Galeries photos : pour la première fois dans l'histoire du DVD, les galeries photos sont au-delà du niveau habituel et font même partie des suppléments les plus instructifs sur la fabrication du film. Elles sont divisées en quatre parties :
- les photos de John Doe : la galerie ne bénéficie pas de l'habituelle présentation qui permet à l'utilisateur de faire défiler les photos mais d'un véritable montage accompagné d'un commentaire audio du véritable auteur des photographies (comme toutes les autres galeries photos) et là où l'intérêt est généralement sans extase, ici il se fait ressentir de façon flagrante, car ce commentaire en profondeur témoigne à quel point le travail fut minutieux, la photographe à la demande de Fincher fut chargée de prendre des photos en ayant pénétré l'esprit du tueur, puis de les abîmer, de les maltraiter, alors que sur la grande quantité des photos prises (et visibles dans cette galerie) seul un nombre restreint peut être vu, ou plutôt aperçu, dans le film. C'est une preuve irréfutable du perfectionnisme qui caractérise la préparation et la fabrication du film, un perfectionnisme digne d'un Kubrick.
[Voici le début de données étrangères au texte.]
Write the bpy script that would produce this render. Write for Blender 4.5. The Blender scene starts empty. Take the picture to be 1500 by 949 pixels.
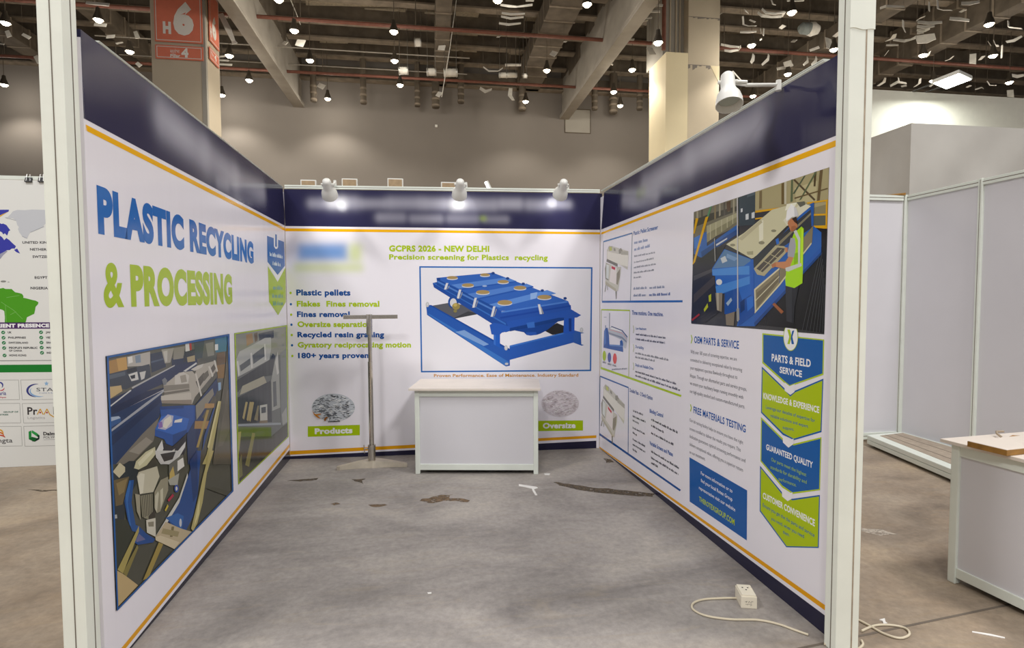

- Les photos de police : encore une fois un montage de photos accompagné d'un commentaire de leur auteur, qui explique comment il a pris ces photos de façon à ce qu'elles ressemblent véritablement à du travail policier.
- La décomposition de Victor : Fincher commente ce montage représentant la dégradation de la victime de la "paresse" en racontant le casting de l'acteur qui incarne Victor.
- Les photos de plateau : une galerie qui se rapproche déjà plus des habituelles galeries photos mais seulement dans sa composition car sa présentation est identique aux autres galeries (montage photo + commentaire).
Dessins de production : accompagné d'un commentaire audio du dessinateur, ce montage représentant les croquis établis marque l'étape intermédiaire entre l'univers décrit dans le script et les décors fabriqués pour le film, l'ambiance est déjà plus ou moins là.
Matériel promotionnel : une featurette très très conventionnelle, qui vend le film et la bande-annonce excellente en VF ou VOST.
Précisons que TOUS les suppléments sont sous-titrés dans leur INTEGRALITE, et que vu la quantité des suppléments c'est d'un professionnalisme indéniable.